Sam: I think this experience has helped me get a very good sense of what a small-scale production can look like. I also have a better sense of how to assemble the right team for a job and I would like the opportunity to iterate upon this in the future.

Which part of the process was your favorite? Why? (Pre-pro, Production, Post-pro, Modules)

Foster: Story dev. I love watching an abstract idea morph into an actual story.

Lady: Pre-production was my favorite. We started talking as early as December and had our first meeting early January. Planning ahead of time … way ahead of time, helped us so much in the end. I’m a very visual person and it was exciting visualizing how it could all edit together.

Sam: I think post-production is turning into my preferred part of the process simply because of the modules I’m taking and the other roles I’m fulfilling on this film that allow me to have more creative input. It will be a challenge but I think it will be a satisfying challenge.

Foam Sword Cast and Crew

Which part of the process was the most difficult? Why?

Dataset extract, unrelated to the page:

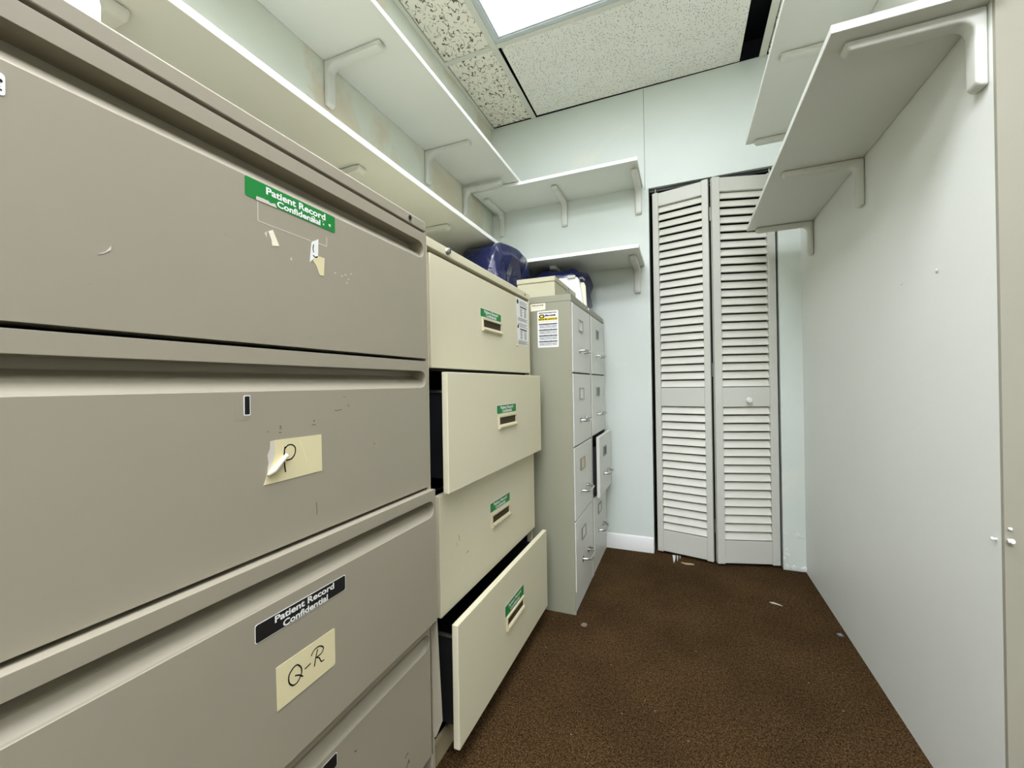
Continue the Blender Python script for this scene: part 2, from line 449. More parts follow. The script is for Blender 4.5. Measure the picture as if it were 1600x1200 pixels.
# ------------------------------------------------------------------ bifold louvred door
def bifold():
    door = empty('door_1', ((DX0+DX1)/2, YB, 0)); struct(door)
    def panel(A, B, sl, sr, knob):
        A, B = Vector((*A, 0)), Vector((*B, 0))
        d = (B-A); Wd = d.length; ang = math.atan2(d.y, d.x)
        T = Matrix.Translation(A) @ Matrix.Rotation(ang, 4, 'Z')
        th = 0.028
        mb = MB(); bx = lambda *a: mb.box(*a, M_door)
        bx(0, sl, 0, th, 0.012, 2.003); bx(Wd-sr, Wd, 0, th, 0.012, 2.003)
        for z0, z1 in ((0.016, 0.132), (0.818, 0.918), (1.928, 1.999)): bx(sl, Wd-sr, 0.003, th-0.003, z0, z1)
        p = mb.build('door_panel', bevel=0.002); p.parent = door
        p.matrix_parent_inverse = Matrix.Translation(-Vector(door.location)); p.matrix_basis = T
        def louv(z0, z1, n):
            lb = MB(); step = (z1-z0)/n
            for i in range(n):
                zc = z0+(i+0.5)*step
                ca, sa = math.cos(math.radians(62)), math.sin(math.radians(62))
                L, t = 0.0198, 0.0030
                # front-low to back-high slat profile in (y, z)
                yc = th/2
                pf = [(-L, -t), (L, -t), (L, t), (-L, t)]
                P = [(sl+0.0005, yc + a*ca - c*sa, zc + a*sa + c*ca) for a, c in pf]
                lb.prism(P, (Wd-sl-sr-0.001, 0, 0), M_slat)
            o = lb.build('louvers', bevel=0.0012); o.parent = p
            return o
        louv(0.918, 1.928, 24); louv(0.132, 0.818, 16)
        if knob:
            kb = MB(); kx = Wd*0.515; prof = [(0.0, 0.006), (-0.012, 0.006), (-0.016, 0.012), (-0.024, 0.015), (-0.031, 0.012), (-0.034, 0.004)]
            kb.tube([(kx, y, 0.852) for y, _ in prof], [q for _, q in prof], M_trim, 16)
            o = kb.build('knob', smooth=True); o.parent = p; o.location = (0, 0.003, 0)
        return p, T, Wd
    pL, TL, WL = panel((-0.142, 2.452), (0.136, 2.386), 0.031, 0.031, False)
    pR, TR, WR = panel((0.155, 2.375), (0.446, 2.456), 0.037, 0.037, True)
    for z in (1.82, 1.01, 0.20):
        h = MB()
        h.tube([(0.146, 2.394, z-0.035), (0.146, 2.394, z+0.035)], 0.004, M_steel, 8)
        h.box(0.1430, 0.1495, 2.398, 2.400, z-0.034, z+0.034, M_steel)
        o = h.build('hinge'); adopt(o, door)
    t = MB().box(DX0+0.004, DX1-0.004, YB+0.022, YB+0.050, 2.019, 2.034, M_tray)
    adopt(t.build('track'), door)
    pv = MB()
    pv.tube([(0.425, 2.462, 2.003), (0.425, 2.462, 2.030)], 0.004, M_steel, 8); pv.tube([(-0.125, 2.462, 2.003), (-0.125, 2.462, 2.030)], 0.004, M_steel, 8)
    adopt(pv.build('pivot_pin'), door)
M_door = paint('door_paint', srgb(206, 208, 196), srgb(198, 199, 186), 0.42, bump_s=0.1)
M_slat = paint('slat_paint', srgb(222, 222, 208), srgb(212, 212, 197), 0.42, mott=9, bump_s=0.1)
bifold()

# ------------------------------------------------------------------ shelves with moulded brackets
def bracket_mesh():
    """L bracket: wall plate at x=0 going down, arm along +x under z=0; 34 mm wide along y"""
    L, H, tv, th = 0.235, 0.152, 0.020, 0.020
    pr = [(0, 0), (L, 0), (L, -0.010), (L-0.010, -th)]
    R0 = 0.026
    for k in range(7):
        a = math.radians(90 + 90*k/6)
        pr.append((tv+R0+R0*math.cos(a), -th-R0+R0*math.sin(a)))
    pr += [(tv, -H+0.008), (tv-0.008, -H), (0, -H)]
    mb = MB(); w = 0.017
    mb.prism([(a, -w, c) for a, c in pr], (0, 2*w, 0), M_bracket)
    o = mb.build('bracket', bevel=0.0075, seg=3)
    for p in o.data.polygons: p.use_smooth = True
    return o.data, o
BR_ME, BR_O = bracket_mesh()
first = [BR_O]
def add_bracket(parent, loc, rz, L=0.235):
    if first: o = first.pop()
    else: o = BR_O.copy(); COL.objects.link(o)
    o.parent = parent
    o.matrix_parent_inverse = Matrix.Translation(-Vector(parent.location))
    o.location = loc; o.rotation_euler = (0, 0, rz); o.scale = (L/0.235, 1, 1)
    return o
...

Foster: Shooting the film. We had a ton of roadblocks like rain and dense woods but we pulled together and made a cool film.

Lady: Post-production was most difficult because we had to work with our editor remotely.

Sam: There were a lot of challenges concentrated around our last week of pre-production that proved to be very stressful for me. I had to resolve some conflicts, accept some responsibility for some errors I made as a logistical head at the beginning of pre-production, and I had to deal with a lot of last-minute changes. It’s difficult for me to personally accept that all productions have their problems that have to be managed, but navigating these challenges was an experience that I know helped me grow and will prepare me for other challenges ahead.

What was the most rewarding part of this experience?

Foster: Post-production. Watching the footage turn into a film is just magic.

Lady: Being able to see the dailies for the first time.

Sam: Right now the most rewarding part of this process is seeing how the film is coming together. I just saw our first rough cut and I really enjoyed it, and I think whatever this film ends up being will be something authentic to who we are right now.

What advice would you give to students who take this course after you?

Foster: Over Prepare. Let other people collaborate. Don’t be afraid to improvise a bit.

Lady: Communication is key and refer back to tops/ frequently update it as well as discuss personal boundaries and group expectations.

Sam: First, learn to work with your peers; listen to them and respect them as artists and people. Second, acknowledge your experience level and be honest with yourself. Third, try and make the process fun wherever you can for the good of yourself and your team.